Now that the White House and congressional Democrats have agreed on the shape of an auto rescue package, it is time to get serious about your proposed new duties.

Under the terms currently discussed, you would be tasked with shaping a restructuring of the industry and keeping an eye on how the government's money gets spent. That's all well and good, but there is a lot of opportunity for mischief here, as well as inflicting some big-time damage.

So assuming you will be coming from outside the auto industry and share prejudices similar to those displayed by congressional representatives from non-auto states - as well as newspaper editorialists who ride bicycles to work - I thought you might appreciate some suggestions on what NOT to do.

1) Don't ban the auto executives from their corporate jets. As much as we all enjoyed seeing General Motors CEO Rick Wagoner stuffing his lanky frame into a Chevy Malibu for the drive to Washington, that really isn't a productive way for him to spend his time. Neither is flying commercial. You know what air travel is like these days, and you can't get much work done on an airplane surrounded by all those prying eyes.

2) Remember that developing a new car is like a pregnancy: There is a defined length of time involved that can't be shortened without dire consequences. So let's not have any more questions about why Ford (F, Fortune 500) and Chrysler are introducing new pickup trucks in the teeth of a recession. Those trucks weren't thought up yesterday; they have been in development for four years. To can them now - or even delay their arrival - would cost tens of millions of dollars.

3) Don't expect the automakers alone to wean America from its gas-guzzling habits. In the words of GM's Bob Lutz, forcing Detroit to build small cars so that we consume less foreign oil is like trying to prevent obesity by forcing clothiers to make garments in smaller sizes. GM (GM, Fortune 500) made the right decision not to build hybrids when Toyota did: unlike in Japan, where gasoline is expensive, there was no market for them in North America.
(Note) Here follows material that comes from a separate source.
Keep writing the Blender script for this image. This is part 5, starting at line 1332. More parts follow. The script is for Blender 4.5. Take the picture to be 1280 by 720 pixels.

Where GM did go astray, in case you are wondering, is in not moving quickly enough to switch from body-on-frame SUVs to crossovers, which are safer and get better fuel economy. They were making so much money on the old ones, they couldn't bring themselves to change.

4) Never forget that you can't force consumers to buy cars they don't want. You may decide you want everybody in fuel-sipping minicars, or in rubber-bumpered safety cars, but if the automakers can't build them and sell them at a profit, what's the point?

One of the reasons Detroit is in a bind is that government fuel economy regulations have forced them to build small cars that consumers don't want and thus must be sold at a loss. You are probably tired of hearing this by now, but a $2-a-gallon gas tax would have gotten people into smaller cars without distorting the marketplace.

5) Inflict equal pain on everyone. One of the reasons GM still supports money-losing brands like Saturn and Saab is that it can't afford to close down their independent dealers. State-by-state franchise laws offer them rock-solid protection should an automaker eliminate a brand.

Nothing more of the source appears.